Even with the use of mdadm, it doesn't provide near the sort of protection that ZFS does. Due to pervasive checksuming of data, ZFS handles the bit-rot and corruption that a dying disk does much better than the traditional raid that mdadm provides. For example if you have your disks mirrored or RAIDed, if the disk doesn't provide a read error, mdadm will pass the data back to the OS. Since the data isn't checksumed, there is no way for it to know if it needs to read from the mirrored disk or the parity drives.


- as of RHEL 6.3, LVM supports raid4/5/6 without mdadm. It has supported raid1 (mirroring) and raid0 (striping) for much longer.

- any LVM or mdadm mode with parity contains a functional checksum. To use it for data integrity, do a regular scrub. You should be doing a regular scrub with ZFS anyways, so ZFS's checksum on read doesn't add much except for slowing things down.


> any LVM or mdadm mode with parity contains a functional checksum. To use it for data integrity, do a regular scrub.

That doesn't work. Scrubbing the RAID can detect errors, but when they occur, the block layer has no idea which copy is the correct one. I haven't verified for LVM, but at least for mdraid, Linux explicitly does not make any attempts at recovering a 'correct' block even in cases where there is more than one copy. It just randomly picks a winner and overwrites the other versions. You still want to scrub for the error detection.
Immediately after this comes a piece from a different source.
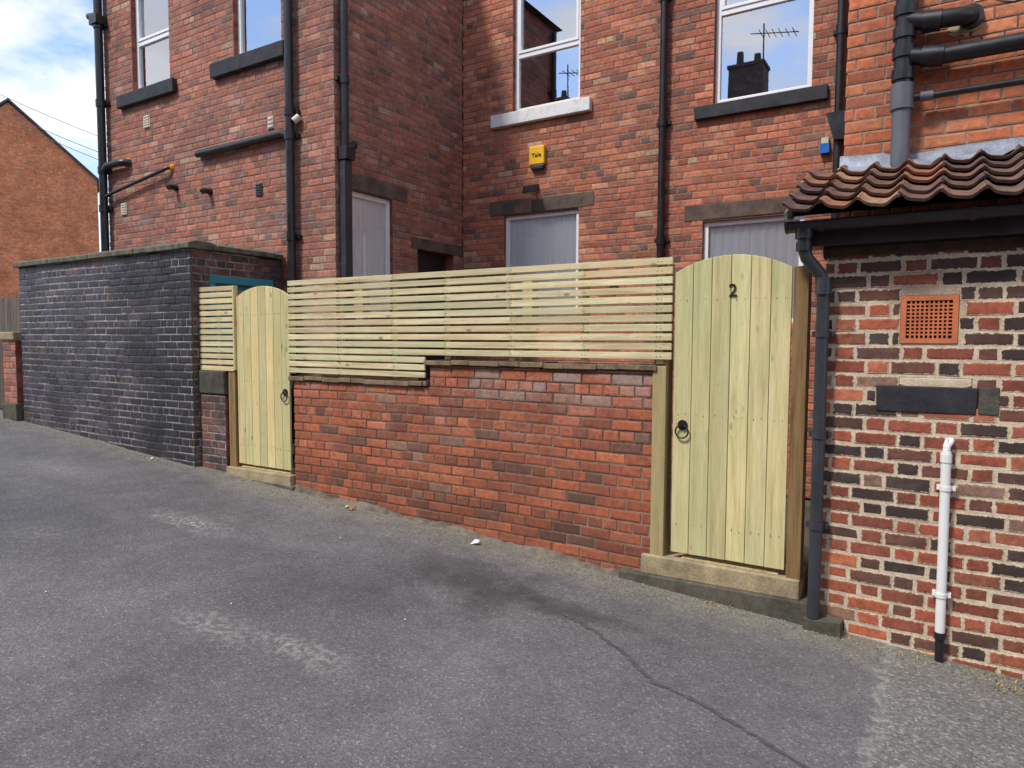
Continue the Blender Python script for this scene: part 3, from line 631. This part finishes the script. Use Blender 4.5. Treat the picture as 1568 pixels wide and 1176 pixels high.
def gate(name,u0,u1,z0,zs,zp,nb,hx,hz,num=None):
    G=empty(name); t=MB(); w=(u1-u0)
    def top(u):
        s=(2*(u-u0)/w-1); R=((w/2)**2+(zp-zs)**2)/(2*(zp-zs)); return zp-R+math.sqrt(max(0,R*R-(s*w/2)**2))
    bw=w/nb
    for i in range(nb):
        a=u0+i*bw+.0018; b=u0+(i+1)*bw-.0018
        pts=[(a,z0+rng.uniform(-.002,.002)),(b,z0)]+[(b+(a-b)*j/4,top(b+(a-b)*j/4)) for j in range(5)]
        t.prism(FP,pts,-.02,rng.uniform(.0,.0022),'w_v')
    t.build('boards',G,.0035)
    t=MB()
    for z in (z0+.2,(z0+zs)/2,zs-.18): t.box(FP,u0+.03,u1-.03,z-.05,z+.05,-.065,-.0215,'w_v')
    t.box(FP,u0+.004,u1-.004,z0+.02,zs-.02,-.0235,-.0215,'dark'); t.build('rails',G,.003)
    t=MB()
    t.tube([FP.p(hx,hz+.045,.002),FP.p(hx,hz+.045,.008)],.034,'iron',24); t.tube([FP.p(hx,hz+.045,.008),FP.p(hx,hz+.045,.03)],[.016,.012],'iron')
    R=.043; ns=40; vs=[]
    for i in range(ns):
        an=2*math.pi*i/ns
        for j in range(8):
            bn=2*math.pi*j/8; rr=R+.0055*math.cos(bn); vs.append(FP.p(hx+rr*math.sin(an),hz+.002+rr*math.cos(an),.022+.0055*math.sin(bn)))
    t.add(vs,[(i*8+j,i*8+(j+1)%8,((i+1)%ns)*8+(j+1)%8,((i+1)%ns)*8+j) for i in range(ns) for j in range(8)],'iron',smooth=True)
    for z in (z0+.2,(z0+zs)/2,zs-.18):
        for i in range(nb):
            for du in (.3,.7):
                uu=u0+(i+du)*bw; t.tube([FP.p(uu,z+rng.uniform(-.02,.02),-.001),FP.p(uu,z,.0035)],.0022,'pipegrey',6)
    t.build('ring_handle',G)
    if num: text(num,FP,num_pos[0],num_pos[1],.006,.115,'iron',G,'numeral',.003)
    return G
num_pos=(-1.14,.325)
gate('arched_wooden_gate',-1.52,-.785,-1.425,.455,.555,6,-1.45,-.60,'2')
gate('arched_wooden_gate',-6.10,-5.315,-1.265,.43,.53,7,-5.375,-.55)
G=empty('gate_post'); t=MB(); t.box(FP,-.775,-.69,-1.52,.46,-.1,.012,'w_brown'); t.build('post',G,.004)
G=empty('stone_threshold'); t=MB(); t.box(front(4.5),-1.72,-.69,-1.60,-1.475,-.3,.035,'stone_y',jit=.01); t.box(front(4.5),-1.88,-.61,-2.0,-1.595,-.3,.055,'conc',jit=.010); t.box(FP,-1.45,-.82,-1.474,-1.455,-.09,-.01,'w_post'); t.build('step',G,.015)
G=empty('stone_threshold'); t=MB(); t.box(front(4.5),-6.26,-5.27,-1.42,-1.31,-.3,.045,'stone_y',jit=.01); t.box(front(4.5),-6.28,-5.22,-1.7,-1.41,-.3,.06,'conc',jit=.008); t.box(FP,-6.08,-5.34,-1.309,-1.29,-.09,-.01,'w_post'); t.build('step',G,.012)

# ------------------------------------------------------------------ outbuilding right
B=empty('brick_outbuilding'); YS=4.5; FS=front(YS); X0=-.60; X1=2.6
def shedcol(u,z,r,c):
    if z<-1.35 and r.random()<.4: return pick(pal_low,r)
    if u<-.35 and r.random()<.3: return pick(pal_low,r)
    return c
brick_wall('front_wall',FS,X0,X1,-2.0,.56,[(-.205,.075,-.005,.265),(-.31,.27,-.372,-.250),(-.20,.15,-.250,-.195)],pal_shed,'b_shed','mo_shed',B,seed=41,course=.0825,L=.232,joint=.015,bond='flem',recess=.004,jit=.003,prot=.003,colfn=shedcol,wav=.004)
brick_wall('side_wall',lface(X0),-YB,-YS-.012,-2.0,.56,[],pal_shed,'b_shed','mo_shed',B,seed=42,course=.0825,joint=.0145,bond='flem')
t=MB()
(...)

I've seen it work. It knows which block has the error because the disk reported the error. It then rewrites the sector with the correct data, the disk moves the sector, you see "read error detected, corrected" or some such in your kernel logs.


Thanks. I'm hanging out for FreeNAS 10, which seems like it will solve a lot of things.


What's the problem?


The FreeBSD 9 base makes it really hard to mount ext4 drives (no FUSE until 10), the security patching regime relies on upgrading the whole rootfs (see the SSH client vuln today) and I'm in unfamiliar territory on a BSD having used Linux for the last decade.


I am running ZFS on Linux and it is working great for me. ZFS on Linux is considered production ready[0]. A lot of the showstoppers, like being able to boot from ZFS have been worked out.

[0] - https://clusterhq.com/2014/09/11/state-zfs-on-linux/


Here here for ZFS on Linux as well. My home server is built in one of these http://www.u-nas.com/product/nsc800.html with a C2550D4I motherboard and 8 4TB drives in RAIDZ2. Runs great, and I've got the drives configured for spin-down when not in use to conserve power.

It's the successor to the 20-disk system I setup while I was still at my parents house, though that's a lot noisier (but fortunately lives in the basement service room) - downside is it's all based on 1.5 and 2TB disks, upside is RAIDZ3 is really nice to have.


In my experience dedup in ZFS performs horribly on hard drives.


I thought the problem was that it required an epic amount of system RAM to be efficient? It seemed a bit counterproductive to me to try to save some cheap disk space by buying hundreds of dollars of RAM.


I gave it much more than the already-high recommended amount of RAM. At one point I tested something like 6GB of RAM for 100GB of data.

As far as I know dedup scatters small data chunks by hash across the disk. Absolutely awful performance when your seek times are non-zero. I was looking at speeds in the single digit megabytes per second. Compared to saturating things just fine with dedup off.

I gave it a chunk of SSD for L2ARC and that didn't help either, and it never wrote more than a few hundred megabytes of data to it.

Currently I'm doing out-of-band deduplication on btrfs and it works great. Dedup uses the same copy on write as snapshots do, and causes zero problems.


FWIW, DragonflyBSD HAMMER1's dedup runs well on small machines (2GB) without hiccups.